GIVEN DATA:
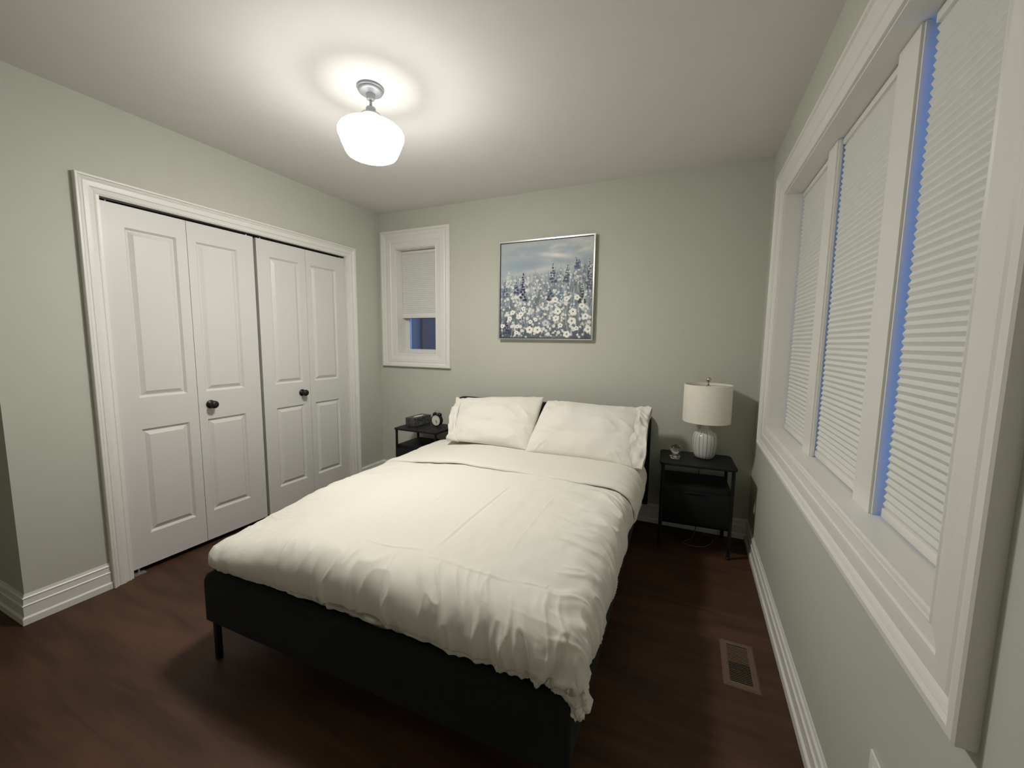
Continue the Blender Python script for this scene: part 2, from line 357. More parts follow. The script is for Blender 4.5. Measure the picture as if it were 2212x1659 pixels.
# ---------------------------------------------------------------- small window in the back wall
w1 = semp('window_1')
bm = B(); frame_sweep(bm, (SW['x0'], SW['x1']), (SW['z0'], SW['z1']), [(o, h) for o, h in casing_prof(0.160)], lambda u, v, h: (u, -h, v if v > 1.5 else SW['z0']-(SW['z0']-v)*.74))
obj('window_casing', bm, TRIM, w1)
bm = B(); box(bm, SW['x0'], SW['x0']+.006, 0, T, SW['z0'], SW['z1']); box(bm, SW['x1']-.006, SW['x1'], 0, T, SW['z0'], SW['z1'])
box(bm, SW['x0']+.006, SW['x1']-.006, 0, T, SW['z0'], SW['z0']+.006); box(bm, SW['x0']+.006, SW['x1']-.006, 0, T, SW['z1']-.006, SW['z1'])
obj('window_jamb', bm, TRIM, w1)
def sash(parent, name, place, u0, u1, v0, v1, wd, h0, h1, m=VINYL):
    bm = B(); prof = [(-wd, h0), (-wd, h1-.006), (-wd+.006, h1-.004), (-wd+.010, h1), (0, h1), (0, h0)]
    frame_sweep(bm, (u0, u1), (v0, v1), prof, place); return obj(name, bm, m, parent)
px1 = lambda u, v, h: (u, .15-h, v)
sash(w1, 'window_sash', px1, SW['x0']+.006, SW['x1']-.006, SW['z0']+.006, SW['z1']-.006, .038, -.01, .022)
boxo('window_pane', (SW['x0']+.044, SW['x1']-.044, .143, .147, SW['z0']+.044, SW['z1']-.044), GLASS, w1)
# ---------------------------------------------------------------- wide window in the right wall
XM = .060
w2 = semp('window_2')
bm = B(); cpf = casing_prof(0.14)
frame_sweep(bm, (RW['y0'], RW['y1']), (RW['z0'], RW['z1']), cpf, lambda u, v, h: (-h, u, (RW['z1']+(v-RW['z1'])*.92) if v > RW['z1'] else ((RW['z0']-(RW['z0']-v)*.86) if v < RW['z0'] else v)))
obj('window_casing', bm, TRIM, w2)
bm = B(); box(bm, 0, T, RW['y0'], RW['y0']+.006, RW['z0'], RW['z1']); box(bm, 0, T, RW['y1']-.006, RW['y1'], RW['z0'], RW['z1'])
box(bm, 0, T, RW['y0']+.006, RW['y1']-.006, RW['z1']-.006, RW['z1'])
obj('window_jamb', bm, TRIM, w2)
boxo('window_stool', (0, T, RW['y0']+.006, RW['y1']-.006, RW['z0'], RW['z0']+.008), TRIM, w2)
MUL = [(-1.050, -.937), (-1.678, -1.558)]
for a, b in MUL:
    bm = B(); box(bm, XM, T-.001, a, b, RW['z0']+.008, RW['z1']-.006); obj('window_mullion', bm, TRIM, w2)
    bm = B(); box(bm, XM+.006, XM+.016, a-.008, a, RW['z0']+.010, RW['z1']-.008); obj('window_stop', bm, TRIM, w2)
LIGHTS = [(-.937, RW['y1']-.006), (-1.558, -1.050-.008), (RW['y0']+.006, -1.678-.008)]
px2 = lambda u, v, h: (.14-h, u, v)
for a, b in LIGHTS:
    sash(w2, 'window_sash', px2, a, b, RW['z0']+.009, RW['z1']-.007, .03, -.012, .012)
    boxo('window_pane', (.136, .140, a+.03, b-.03, RW['z0']+.04, RW['z1']-.04), GLASS, w2)

# ---------------------------------------------------------------- cellular blinds
def blind(name, label, place, a, b, z0, z1, pitch, depth, rail, group=None):
    t = thing(name, label, 'blind', place((a+b)/2, z0, 0), 0, group); off = -Vector(t.location)
    n = int(round((z1-.024-z0-rail)/pitch)); bm = B(); zz0 = z0+rail; zz1 = z1-.024
    pts = []
    for i in range(n*2+1):
        z = zz0+(zz1-zz0)*i/(2*n); o = depth if i % 2 else 0
        pts.append((z, o))
    ring = [(z, o) for z, o in pts]+[(z, -.012-o) for z, o in reversed(pts)]
    A = [bm.verts.new(Vector(place(a, z, o))+off) for z, o in ring]; C = [bm.verts.new(Vector(place(b, z, o))+off) for z, o in ring]; N = len(ring)
    for k in range(N): bm.faces.new((A[k], A[(k+1) % N], C[(k+1) % N], C[k]))
    m = 2*n+1
    for R in (A, C):
        for k in range(m-1): bm.faces.new((R[k], R[k+1], R[N-2-k], R[N-1-k]))
    obj('pleated_fabric', bm, BLIND, t)
    def rl(nm, za, zb, d0, d1):
        p, q = Vector(place(a-.001, za, d0)), Vector(place(b+.001, zb, d1))
        boxo(nm, (min(p.x, q.x)+off.x, max(p.x, q.x)+off.x, min(p.y, q.y)+off.y, max(p.y, q.y)+off.y, za+off.z, zb+off.z), PLATE, t, bev=.003)
    rl('bottom_rail', z0, z0+rail, -.016, .008); rl('head_rail', z1-.024, z1, -.020, .010)
    return t
pb = lambda u, v, h: (.085-h, u, v)
GAP = [(.004, .010), (.006, .003), (.006, .022)]
LBL = ['white pleated blind in the far, narrow-looking section of the wide window nearest the bed wall',
       'white pleated blind in the middle section of the wide window between the two mullions',
       'white pleated blind in the section nearest the viewer with a blue gap along its edge']
for (a, b), (g0, g1), lb in zip(LIGHTS, GAP, LBL):
    blind('cellular_blind', lb, pb, a+g0, b-g1, RW['z0']+.014, RW['z1']-.010, .0208, .0065, .026)
pbs = lambda u, v, h: (u, .085-h, v)
blind('cellular_blind', 'small half-lowered pale blind in the narrow window beside the closet', pbs, SW['x0']+.008, SW['x1']-.008, 1.548, SW['z1']-.010, .018, .004, .042)

# neighbouring house seen through the small window
nh = thing('neighboring_house', 'dark wall of the house next door seen below the half-lowered blind', 'house', (-4.2, 1.3, 0))
boxo('siding', (-2.4, 3.4, 0, .4, -.6, 7.0), HOUSE, nh)
boxo('corner_board', (.26, .525, -.03, -.001, -.6, 7.0), mat('pale_corner_board', (.14, .04, .018), .8), nh)


# ---------------------------------------------------------------- ceiling light
cl = thing('ceiling_light', 'white glowing schoolhouse ceiling light on a short nickel stem', 'ceiling light', (-1.856, -1.515, H))
obj('canopy', lathe(B(), [(0, 0), (.060, 0), (.062, -.004), (.060, -.009), (.055, -.011), (.056, -.016), (.053, -.021), (.045, -.024), (.021, -.028), (.020, -.046), (.017, -.052), (.009, -.055), (0, -.055)], 64), NICK, cl, angle=40)
obj('stem', lathe(B(), [(.006, -.050), (.006, -.088)], 20), NICK, cl, smooth=True)
obj('shade_holder', lathe(B(), [(0, -.082), (.013, -.083), (.021, -.088), (.023, -.094), (.023, -.108), (.026, -.112), (.046, -.119), (.049, -.124), (.048, -.128), (0, -.128)], 48), NICK, cl, angle=40)
prof = [(.040, -.126), (.046, -.138), (.075, -.152), (.105, -.168), (.130, -.184), (.144, -.198), (.1505, -.213), (.149, -.228), (.142, -.248), (.133, -.275), (.124, -.300), (.118, -.316), (.112, -.326), (.104, -.331), (.098, -.332), (.092, -.328), (.088, -.329), (.075, -.337), (.05, -.343), (.02, -.346), (0, -.3465)]
prof = [(a, -.128+(b+.126)*.85) for a, b in prof]
obj('opal_shade', lathe(B(), prof, 72, cap=False), OPAL, cl, smooth=True)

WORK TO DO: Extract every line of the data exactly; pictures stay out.

COMPLETED TASK:
Continue the Blender Python script for this scene: part 2, from line 357. More parts follow. The script is for Blender 4.5. Measure the picture as if it were 2212x1659 pixels.
# ---------------------------------------------------------------- small window in the back wall
w1 = semp('window_1')
bm = B(); frame_sweep(bm, (SW['x0'], SW['x1']), (SW['z0'], SW['z1']), [(o, h) for o, h in casing_prof(0.160)], lambda u, v, h: (u, -h, v if v > 1.5 else SW['z0']-(SW['z0']-v)*.74))
obj('window_casing', bm, TRIM, w1)
bm = B(); box(bm, SW['x0'], SW['x0']+.006, 0, T, SW['z0'], SW['z1']); box(bm, SW['x1']-.006, SW['x1'], 0, T, SW['z0'], SW['z1'])
box(bm, SW['x0']+.006, SW['x1']-.006, 0, T, SW['z0'], SW['z0']+.006); box(bm, SW['x0']+.006, SW['x1']-.006, 0, T, SW['z1']-.006, SW['z1'])
obj('window_jamb', bm, TRIM, w1)
def sash(parent, name, place, u0, u1, v0, v1, wd, h0, h1, m=VINYL):
    bm = B(); prof = [(-wd, h0), (-wd, h1-.006), (-wd+.006, h1-.004), (-wd+.010, h1), (0, h1), (0, h0)]
    frame_sweep(bm, (u0, u1), (v0, v1), prof, place); return obj(name, bm, m, parent)
px1 = lambda u, v, h: (u, .15-h, v)
sash(w1, 'window_sash', px1, SW['x0']+.006, SW['x1']-.006, SW['z0']+.006, SW['z1']-.006, .038, -.01, .022)
boxo('window_pane', (SW['x0']+.044, SW['x1']-.044, .143, .147, SW['z0']+.044, SW['z1']-.044), GLASS, w1)
# ---------------------------------------------------------------- wide window in the right wall
XM = .060
w2 = semp('window_2')
bm = B(); cpf = casing_prof(0.14)
frame_sweep(bm, (RW['y0'], RW['y1']), (RW['z0'], RW['z1']), cpf, lambda u, v, h: (-h, u, (RW['z1']+(v-RW['z1'])*.92) if v > RW['z1'] else ((RW['z0']-(RW['z0']-v)*.86) if v < RW['z0'] else v)))
obj('window_casing', bm, TRIM, w2)
bm = B(); box(bm, 0, T, RW['y0'], RW['y0']+.006, RW['z0'], RW['z1']); box(bm, 0, T, RW['y1']-.006, RW['y1'], RW['z0'], RW['z1'])
box(bm, 0, T, RW['y0']+.006, RW['y1']-.006, RW['z1']-.006, RW['z1'])
obj('window_jamb', bm, TRIM, w2)
boxo('window_stool', (0, T, RW['y0']+.006, RW['y1']-.006, RW['z0'], RW['z0']+.008), TRIM, w2)
MUL = [(-1.050, -.937), (-1.678, -1.558)]
for a, b in MUL:
    bm = B(); box(bm, XM, T-.001, a, b, RW['z0']+.008, RW['z1']-.006); obj('window_mullion', bm, TRIM, w2)
    bm = B(); box(bm, XM+.006, XM+.016, a-.008, a, RW['z0']+.010, RW['z1']-.008); obj('window_stop', bm, TRIM, w2)
LIGHTS = [(-.937, RW['y1']-.006), (-1.558, -1.050-.008), (RW['y0']+.006, -1.678-.008)]
px2 = lambda u, v, h: (.14-h, u, v)
for a, b in LIGHTS:
    sash(w2, 'window_sash', px2, a, b, RW['z0']+.009, RW['z1']-.007, .03, -.012, .012)
    boxo('window_pane', (.136, .140, a+.03, b-.03, RW['z0']+.04, RW['z1']-.04), GLASS, w2)

# ---------------------------------------------------------------- cellular blinds
def blind(name, label, place, a, b, z0, z1, pitch, depth, rail, group=None):
    t = thing(name, label, 'blind', place((a+b)/2, z0, 0), 0, group); off = -Vector(t.location)
    n = int(round((z1-.024-z0-rail)/pitch)); bm = B(); zz0 = z0+rail; zz1 = z1-.024
    pts = []
    for i in range(n*2+1):
        z = zz0+(zz1-zz0)*i/(2*n); o = depth if i % 2 else 0
        pts.append((z, o))
    ring = [(z, o) for z, o in pts]+[(z, -.012-o) for z, o in reversed(pts)]
    A = [bm.verts.new(Vector(place(a, z, o))+off) for z, o in ring]; C = [bm.verts.new(Vector(place(b, z, o))+off) for z, o in ring]; N = len(ring)
    for k in range(N): bm.faces.new((A[k], A[(k+1) % N], C[(k+1) % N], C[k]))
    m = 2*n+1
    for R in (A, C):
        for k in range(m-1): bm.faces.new((R[k], R[k+1], R[N-2-k], R[N-1-k]))
    obj('pleated_fabric', bm, BLIND, t)
    def rl(nm, za, zb, d0, d1):
        p, q = Vector(place(a-.001, za, d0)), Vector(place(b+.001, zb, d1))
        boxo(nm, (min(p.x, q.x)+off.x, max(p.x, q.x)+off.x, min(p.y, q.y)+off.y, max(p.y, q.y)+off.y, za+off.z, zb+off.z), PLATE, t, bev=.003)
    rl('bottom_rail', z0, z0+rail, -.016, .008); rl('head_rail', z1-.024, z1, -.020, .010)
    return t
pb = lambda u, v, h: (.085-h, u, v)
GAP = [(.004, .010), (.006, .003), (.006, .022)]
LBL = ['white pleated blind in the far, narrow-looking section of the wide window nearest the bed wall',
       'white pleated blind in the middle section of the wide window between the two mullions',
       'white pleated blind in the section nearest the viewer with a blue gap along its edge']
for (a, b), (g0, g1), lb in zip(LIGHTS, GAP, LBL):
    blind('cellular_blind', lb, pb, a+g0, b-g1, RW['z0']+.014, RW['z1']-.010, .0208, .0065, .026)
pbs = lambda u, v, h: (u, .085-h, v)
blind('cellular_blind', 'small half-lowered pale blind in the narrow window beside the closet', pbs, SW['x0']+.008, SW['x1']-.008, 1.548, SW['z1']-.010, .018, .004, .042)

# neighbouring house seen through the small window
nh = thing('neighboring_house', 'dark wall of the house next door seen below the half-lowered blind', 'house', (-4.2, 1.3, 0))
boxo('siding', (-2.4, 3.4, 0, .4, -.6, 7.0), HOUSE, nh)
boxo('corner_board', (.26, .525, -.03, -.001, -.6, 7.0), mat('pale_corner_board', (.14, .04, .018), .8), nh)


# ---------------------------------------------------------------- ceiling light
cl = thing('ceiling_light', 'white glowing schoolhouse ceiling light on a short nickel stem', 'ceiling light', (-1.856, -1.515, H))
obj('canopy', lathe(B(), [(0, 0), (.060, 0), (.062, -.004), (.060, -.009), (.055, -.011), (.056, -.016), (.053, -.021), (.045, -.024), (.021, -.028), (.020, -.046), (.017, -.052), (.009, -.055), (0, -.055)], 64), NICK, cl, angle=40)
obj('stem', lathe(B(), [(.006, -.050), (.006, -.088)], 20), NICK, cl, smooth=True)
obj('shade_holder', lathe(B(), [(0, -.082), (.013, -.083), (.021, -.088), (.023, -.094), (.023, -.108), (.026, -.112), (.046, -.119), (.049, -.124), (.048, -.128), (0, -.128)], 48), NICK, cl, angle=40)
prof = [(.040, -.126), (.046, -.138), (.075, -.152), (.105, -.168), (.130, -.184), (.144, -.198), (.1505, -.213), (.149, -.228), (.142, -.248), (.133, -.275), (.124, -.300), (.118, -.316), (.112, -.326), (.104, -.331), (.098, -.332), (.092, -.328), (.088, -.329), (.075, -.337), (.05, -.343), (.02, -.346), (0, -.3465)]
prof = [(a, -.128+(b+.126)*.85) for a, b in prof]
obj('opal_shade', lathe(B(), prof, 72, cap=False), OPAL, cl, smooth=True)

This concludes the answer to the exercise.